When an LED is submerged in liquid nitrogen, its emitted light shifts in color.

1. Connect an LED to a safe low-voltage battery circuit.
2. Confirm the LED is lit at room temperature and note its color.
3. Wearing cryogenic gloves and safety glasses, carefully immerse the lit LED into a container of liquid nitrogen.
4. Observe the change in color (typically a shift toward higher-energy light, e.g., orange → yellow, yellow → green).
5. Remove the LED from liquid nitrogen and watch it return to its original color as it warms.

Why Do Yellow LEDs Change Color in Liquid Nitrogen? - Baltic Lab:

📄 The Physics Well: https://the-physics-well.net/its-not-easy-explaining-green/

📄 Why LED light changes color when dips into liquid nitrogen? - Stack Exchange: https://physics.stackexchange.com/questions/611567/why-led-light-changes-color-when-dips-into-liquid-nitrogen

• Try different colors of LEDs (red, green, blue) to see how the degree of color shift differs.
• Compare inorganic semiconductor LEDs with organic LEDs (OLEDs), which may show opposite behavior due to molecular effects.
• Use a spectrometer or diffraction grating to measure the wavelength shift more precisely.

• Safety glasses required.
• Wear cryogenic gloves when handling liquid nitrogen.
• Ensure electrical leads are insulated and avoid short circuits in the presence of liquid nitrogen.
• Use only in a well-ventilated area to prevent nitrogen gas buildup.
• Never submerge batteries or power sources - only the LED and wires should contact the liquid nitrogen.
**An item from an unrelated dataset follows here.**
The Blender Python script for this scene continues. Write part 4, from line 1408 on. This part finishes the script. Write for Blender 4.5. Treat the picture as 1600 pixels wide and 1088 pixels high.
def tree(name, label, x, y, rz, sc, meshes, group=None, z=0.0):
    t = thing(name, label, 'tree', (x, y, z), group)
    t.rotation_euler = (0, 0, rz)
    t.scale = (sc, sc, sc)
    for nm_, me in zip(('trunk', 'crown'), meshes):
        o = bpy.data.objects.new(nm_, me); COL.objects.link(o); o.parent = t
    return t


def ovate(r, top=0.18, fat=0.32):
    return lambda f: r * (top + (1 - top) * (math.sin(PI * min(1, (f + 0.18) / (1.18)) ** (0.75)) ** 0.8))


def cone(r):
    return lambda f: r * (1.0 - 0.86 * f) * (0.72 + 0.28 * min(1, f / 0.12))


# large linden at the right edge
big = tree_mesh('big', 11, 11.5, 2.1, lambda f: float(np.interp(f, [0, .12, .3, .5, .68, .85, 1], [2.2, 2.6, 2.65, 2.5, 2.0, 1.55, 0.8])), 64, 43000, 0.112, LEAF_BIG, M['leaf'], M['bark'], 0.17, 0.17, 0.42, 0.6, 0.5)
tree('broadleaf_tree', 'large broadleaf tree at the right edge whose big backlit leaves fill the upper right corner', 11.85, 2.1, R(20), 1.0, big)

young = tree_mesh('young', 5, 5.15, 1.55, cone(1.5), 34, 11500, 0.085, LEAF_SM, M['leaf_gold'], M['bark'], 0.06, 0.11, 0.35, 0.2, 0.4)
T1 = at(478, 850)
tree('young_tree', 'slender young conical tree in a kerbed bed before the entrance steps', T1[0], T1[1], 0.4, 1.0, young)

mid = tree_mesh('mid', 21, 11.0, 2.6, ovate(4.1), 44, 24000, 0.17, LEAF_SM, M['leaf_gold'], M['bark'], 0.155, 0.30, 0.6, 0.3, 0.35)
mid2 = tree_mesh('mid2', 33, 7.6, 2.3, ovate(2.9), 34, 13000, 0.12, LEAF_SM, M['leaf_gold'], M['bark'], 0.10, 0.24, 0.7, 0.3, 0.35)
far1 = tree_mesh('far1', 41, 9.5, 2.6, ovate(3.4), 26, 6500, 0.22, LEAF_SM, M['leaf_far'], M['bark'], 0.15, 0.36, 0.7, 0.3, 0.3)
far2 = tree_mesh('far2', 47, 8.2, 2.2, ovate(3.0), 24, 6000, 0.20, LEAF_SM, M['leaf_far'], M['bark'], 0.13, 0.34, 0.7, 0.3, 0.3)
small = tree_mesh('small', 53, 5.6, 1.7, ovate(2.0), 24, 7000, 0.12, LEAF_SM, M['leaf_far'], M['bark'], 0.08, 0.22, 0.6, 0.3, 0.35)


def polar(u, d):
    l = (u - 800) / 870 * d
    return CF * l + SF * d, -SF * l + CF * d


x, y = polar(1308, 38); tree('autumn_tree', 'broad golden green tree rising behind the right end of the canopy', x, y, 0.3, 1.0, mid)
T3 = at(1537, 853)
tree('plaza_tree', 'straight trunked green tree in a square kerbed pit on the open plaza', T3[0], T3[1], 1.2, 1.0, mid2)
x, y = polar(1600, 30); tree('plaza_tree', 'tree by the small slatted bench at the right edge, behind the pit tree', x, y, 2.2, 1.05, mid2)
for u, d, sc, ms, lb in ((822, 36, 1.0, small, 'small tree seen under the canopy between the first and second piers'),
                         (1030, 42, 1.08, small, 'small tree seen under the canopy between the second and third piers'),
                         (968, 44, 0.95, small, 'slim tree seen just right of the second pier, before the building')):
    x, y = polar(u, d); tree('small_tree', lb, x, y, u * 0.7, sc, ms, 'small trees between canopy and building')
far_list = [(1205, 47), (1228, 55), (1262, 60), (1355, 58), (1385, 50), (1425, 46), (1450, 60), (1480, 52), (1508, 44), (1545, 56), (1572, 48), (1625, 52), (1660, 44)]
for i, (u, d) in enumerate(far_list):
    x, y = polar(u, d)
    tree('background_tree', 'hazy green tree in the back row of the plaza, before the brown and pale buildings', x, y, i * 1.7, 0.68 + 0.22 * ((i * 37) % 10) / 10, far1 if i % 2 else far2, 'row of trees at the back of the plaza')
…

• Why does lowering temperature increase the band gap in semiconductor LEDs?
• How does a larger band gap lead to higher-energy (shorter wavelength) photons?
• Why might organic LEDs (OLEDs) show a red-shift instead of a blue-shift when cooled?
• What real-world technologies depend on the temperature sensitivity of semiconductors?
• How could this experiment be used to introduce the concept of the quantum nature of light?